WHAT THIS TASK INVOLVES:
Extract from the listing each line in which the word "objects" appears.

— Begin COLLECTED MATERIAL —

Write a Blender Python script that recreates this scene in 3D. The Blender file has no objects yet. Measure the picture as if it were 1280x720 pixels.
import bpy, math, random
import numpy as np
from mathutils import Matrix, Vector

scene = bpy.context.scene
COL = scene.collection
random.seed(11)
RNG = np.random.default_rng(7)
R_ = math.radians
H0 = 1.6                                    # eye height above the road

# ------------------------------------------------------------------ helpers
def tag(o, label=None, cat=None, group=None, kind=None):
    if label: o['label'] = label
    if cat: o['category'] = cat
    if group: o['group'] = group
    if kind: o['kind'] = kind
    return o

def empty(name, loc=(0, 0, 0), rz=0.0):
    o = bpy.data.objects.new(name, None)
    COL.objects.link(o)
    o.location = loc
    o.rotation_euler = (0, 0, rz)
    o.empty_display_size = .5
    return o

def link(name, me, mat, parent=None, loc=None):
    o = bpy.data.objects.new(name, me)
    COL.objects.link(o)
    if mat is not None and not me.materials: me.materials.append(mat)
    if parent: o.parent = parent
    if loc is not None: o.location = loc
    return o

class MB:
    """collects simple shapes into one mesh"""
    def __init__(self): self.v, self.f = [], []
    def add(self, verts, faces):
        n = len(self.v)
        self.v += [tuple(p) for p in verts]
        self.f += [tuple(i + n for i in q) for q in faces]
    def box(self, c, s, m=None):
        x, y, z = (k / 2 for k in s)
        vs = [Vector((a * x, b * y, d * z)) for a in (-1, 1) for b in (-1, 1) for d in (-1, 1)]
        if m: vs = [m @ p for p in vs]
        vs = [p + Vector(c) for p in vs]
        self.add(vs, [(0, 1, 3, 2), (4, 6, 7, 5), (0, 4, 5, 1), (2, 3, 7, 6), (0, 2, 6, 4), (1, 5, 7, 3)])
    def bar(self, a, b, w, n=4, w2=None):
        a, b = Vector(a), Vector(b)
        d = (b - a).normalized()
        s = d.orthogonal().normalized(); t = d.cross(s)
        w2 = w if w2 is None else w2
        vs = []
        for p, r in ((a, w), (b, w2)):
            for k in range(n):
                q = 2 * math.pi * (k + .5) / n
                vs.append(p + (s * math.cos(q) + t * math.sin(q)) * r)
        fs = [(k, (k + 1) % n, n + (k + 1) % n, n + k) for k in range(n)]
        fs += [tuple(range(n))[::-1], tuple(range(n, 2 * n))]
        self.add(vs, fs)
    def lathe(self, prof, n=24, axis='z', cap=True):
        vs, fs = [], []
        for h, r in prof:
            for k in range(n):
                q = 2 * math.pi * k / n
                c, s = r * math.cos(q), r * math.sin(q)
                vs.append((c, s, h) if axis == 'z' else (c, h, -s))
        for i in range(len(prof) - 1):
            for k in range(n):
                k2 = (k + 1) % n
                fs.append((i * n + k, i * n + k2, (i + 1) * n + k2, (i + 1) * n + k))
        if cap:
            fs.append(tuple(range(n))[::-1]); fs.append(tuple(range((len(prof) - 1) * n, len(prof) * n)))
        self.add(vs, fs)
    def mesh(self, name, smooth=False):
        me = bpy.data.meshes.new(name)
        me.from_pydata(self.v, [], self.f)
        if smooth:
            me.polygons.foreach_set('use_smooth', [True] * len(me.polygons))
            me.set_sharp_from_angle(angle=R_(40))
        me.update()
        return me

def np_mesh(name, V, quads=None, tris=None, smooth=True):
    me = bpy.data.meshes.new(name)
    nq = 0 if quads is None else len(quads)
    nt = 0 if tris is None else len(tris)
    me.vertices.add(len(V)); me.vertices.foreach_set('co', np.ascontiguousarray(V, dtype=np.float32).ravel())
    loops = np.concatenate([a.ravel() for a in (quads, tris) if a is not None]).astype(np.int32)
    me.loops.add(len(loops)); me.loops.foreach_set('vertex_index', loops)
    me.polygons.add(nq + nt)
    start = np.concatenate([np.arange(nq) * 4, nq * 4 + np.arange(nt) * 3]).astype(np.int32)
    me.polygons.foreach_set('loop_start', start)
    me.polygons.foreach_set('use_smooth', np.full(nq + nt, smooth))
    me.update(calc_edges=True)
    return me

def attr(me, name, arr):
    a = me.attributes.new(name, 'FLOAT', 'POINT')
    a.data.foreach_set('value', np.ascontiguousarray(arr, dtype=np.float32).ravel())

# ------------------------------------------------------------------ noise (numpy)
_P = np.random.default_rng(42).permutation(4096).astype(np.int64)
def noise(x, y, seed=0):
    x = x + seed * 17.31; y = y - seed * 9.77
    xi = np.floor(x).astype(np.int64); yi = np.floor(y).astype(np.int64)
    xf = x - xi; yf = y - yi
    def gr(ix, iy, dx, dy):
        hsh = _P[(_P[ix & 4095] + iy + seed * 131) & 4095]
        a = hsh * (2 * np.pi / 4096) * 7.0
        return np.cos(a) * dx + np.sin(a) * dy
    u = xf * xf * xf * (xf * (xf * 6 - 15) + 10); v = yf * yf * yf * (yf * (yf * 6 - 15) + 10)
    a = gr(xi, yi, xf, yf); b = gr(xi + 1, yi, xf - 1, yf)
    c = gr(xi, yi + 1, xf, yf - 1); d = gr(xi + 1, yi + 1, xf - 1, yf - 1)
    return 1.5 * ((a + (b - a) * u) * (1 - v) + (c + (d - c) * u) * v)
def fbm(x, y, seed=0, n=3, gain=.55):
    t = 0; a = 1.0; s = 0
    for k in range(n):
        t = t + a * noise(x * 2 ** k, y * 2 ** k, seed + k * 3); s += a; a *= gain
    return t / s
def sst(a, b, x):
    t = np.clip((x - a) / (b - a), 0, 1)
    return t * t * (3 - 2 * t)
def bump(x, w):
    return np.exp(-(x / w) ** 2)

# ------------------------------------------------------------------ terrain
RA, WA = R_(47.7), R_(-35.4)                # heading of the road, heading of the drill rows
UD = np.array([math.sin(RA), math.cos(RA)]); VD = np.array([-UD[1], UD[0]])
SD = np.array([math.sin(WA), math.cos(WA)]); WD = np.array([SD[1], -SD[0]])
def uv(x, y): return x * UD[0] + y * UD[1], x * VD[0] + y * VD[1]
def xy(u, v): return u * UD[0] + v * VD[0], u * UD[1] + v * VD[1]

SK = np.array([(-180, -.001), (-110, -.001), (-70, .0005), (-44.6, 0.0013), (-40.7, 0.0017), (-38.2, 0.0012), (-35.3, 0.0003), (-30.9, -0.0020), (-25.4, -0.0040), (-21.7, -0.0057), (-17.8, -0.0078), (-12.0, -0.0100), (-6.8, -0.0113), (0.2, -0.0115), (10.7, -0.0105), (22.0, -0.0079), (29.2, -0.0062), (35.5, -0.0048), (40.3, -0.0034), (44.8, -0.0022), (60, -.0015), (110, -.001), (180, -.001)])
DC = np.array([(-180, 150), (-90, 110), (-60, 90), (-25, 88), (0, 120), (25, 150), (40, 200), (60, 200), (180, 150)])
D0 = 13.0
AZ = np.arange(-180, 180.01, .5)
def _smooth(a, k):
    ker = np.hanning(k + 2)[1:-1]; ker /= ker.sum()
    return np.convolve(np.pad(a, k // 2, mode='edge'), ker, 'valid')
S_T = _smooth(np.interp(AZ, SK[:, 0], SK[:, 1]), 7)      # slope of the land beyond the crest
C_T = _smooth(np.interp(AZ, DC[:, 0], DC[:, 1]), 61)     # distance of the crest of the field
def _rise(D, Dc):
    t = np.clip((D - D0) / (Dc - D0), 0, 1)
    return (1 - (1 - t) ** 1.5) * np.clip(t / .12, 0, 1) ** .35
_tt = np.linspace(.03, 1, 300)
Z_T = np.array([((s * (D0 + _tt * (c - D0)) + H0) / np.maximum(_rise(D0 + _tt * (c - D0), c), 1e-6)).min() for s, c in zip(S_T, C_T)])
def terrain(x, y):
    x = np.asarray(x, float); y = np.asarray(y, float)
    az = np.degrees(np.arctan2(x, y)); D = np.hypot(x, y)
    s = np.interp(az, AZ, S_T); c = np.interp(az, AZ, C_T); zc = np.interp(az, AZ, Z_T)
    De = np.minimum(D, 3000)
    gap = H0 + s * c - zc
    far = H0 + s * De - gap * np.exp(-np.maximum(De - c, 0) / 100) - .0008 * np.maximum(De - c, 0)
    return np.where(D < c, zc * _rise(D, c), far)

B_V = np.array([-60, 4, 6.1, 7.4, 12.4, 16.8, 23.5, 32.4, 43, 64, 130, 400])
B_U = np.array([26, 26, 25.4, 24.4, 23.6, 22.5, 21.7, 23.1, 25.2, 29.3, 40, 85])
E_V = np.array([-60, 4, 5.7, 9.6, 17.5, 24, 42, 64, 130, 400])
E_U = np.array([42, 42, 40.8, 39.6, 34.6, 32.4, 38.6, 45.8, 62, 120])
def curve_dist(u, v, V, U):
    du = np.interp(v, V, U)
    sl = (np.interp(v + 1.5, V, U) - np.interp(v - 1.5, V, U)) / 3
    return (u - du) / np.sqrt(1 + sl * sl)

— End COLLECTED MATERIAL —

OUTPUT OF THE EXERCISE:
Write a Blender Python script that recreates this scene in 3D. The Blender file has no objects yet. Measure the picture as if it were 1280x720 pixels.
    o = bpy.data.objects.new(name, None)
    COL.objects.link(o)
    o = bpy.data.objects.new(name, me)
    COL.objects.link(o)